Czego się nie dotknę, na co nie spojrzę / Whatever I touch, whatever I see, aut./ by prof. Iwona Lorenc
Trace of presence. About the painting of Katarzyna Ferworn-Horawa and photographs of Izabela Maciusowicz / text from exhibition catalogue by Professor Iwona Lorenc
If for Maurice Merleau-Ponty the paintbrush is an extension of the body of the painter, the works of Katarzyna Ferworn-Horawa are more radical in the phenomenological sense.
Ferworn-Horawa does not use a brush, she is satisfied with the canvas, the colour pigment, her own body, its gravity and the dynamics of movement. In her artistic practice, she goes even further than the painters Merleau-Ponty writes about: she practices and demonstrates the transitivity and mutual interchangeability of the body of the painter and the body of the image. The trace of the living, corporal presence of the artist is imprinted like a stamp until the pigment disappears on large surfaces of the canvas rolls. It is also a spatial record of the time course of the imprint/painting process. It has its own dramaturgy of the appearance and disappearance of the body presence and body as tool. The play of these two body modalities "belongs" to what is both cultural and natural. The boundary between what is alive and lifeless, natural and cultural is blurred, deconstructed. On the first level of interpretation that can be inevitably drawn (Veronica's veil, the Torah, mummy scrolls, death masks), this game with the elusiveness of the border, played by the artist, acquires an unexpected depth. It is the existential depth, maybe even metaphysical. Trace - testimony of human, bodily existence is marked in these works by the lack of full presence; it refers to what, being invisible, generates this absence; relates to what is at the root of the need to leave a mark and at the same time does not allow to be satisfied with it.
In this respect, the projects of both artists are connected: the painterly trace of the living body of Katarzyna Ferworn-Horawa, as well as the photographic "imprint of reality" in the works of Izabela Maciusowicz, are images-testimonies, but also images that gain their own life, visual and aesthetic autonomy, and the mark of timelessness. The magical colour pigment shines through with its own light; the material becomes immaterial, the heavy and descending by gravity shows its lightness. The works of Ferworn-Horawa are characterized by amorphous nature, thematic indeterminacy, and conscious confusion of the clues for the interpretation which tries to recognize the subject of the painting. Maciusowicz suspends mimetic promises that seem to be made to the viewer, by frequently photographing objects and landscapes that are easy to recognize. By zooming in, however, she blurs the boundaries of their recognition.

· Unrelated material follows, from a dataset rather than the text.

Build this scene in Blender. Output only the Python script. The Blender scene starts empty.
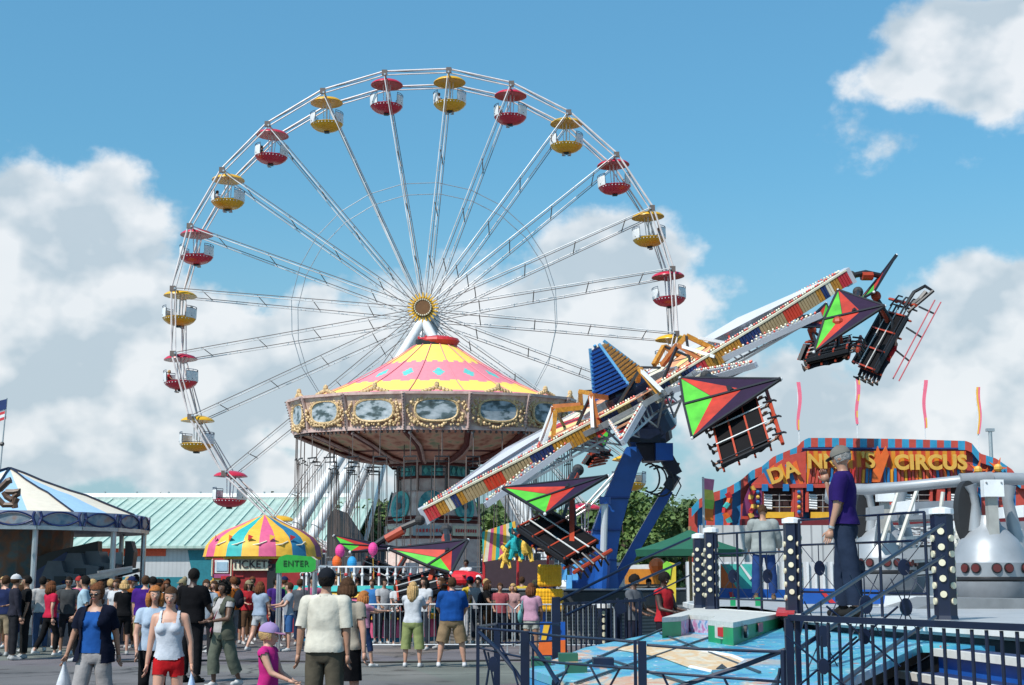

She takes their presence from "here and now" to the time-and-space indeterminacy and immobility in the face of "something more" - to the state similar to the one we experience while standing in front of a Vermeer jug with a trickle of milk frozen in the image, but still escaping. These photographs are also permeated with a delicate anti-mimetic irony, which relates them to broader critical contexts: ornament from sediments of carbon pollution on the sand is not, after all, an aesthetic escape into a beautiful form, but an artistic reflection on the trace-form that man impresses in nature.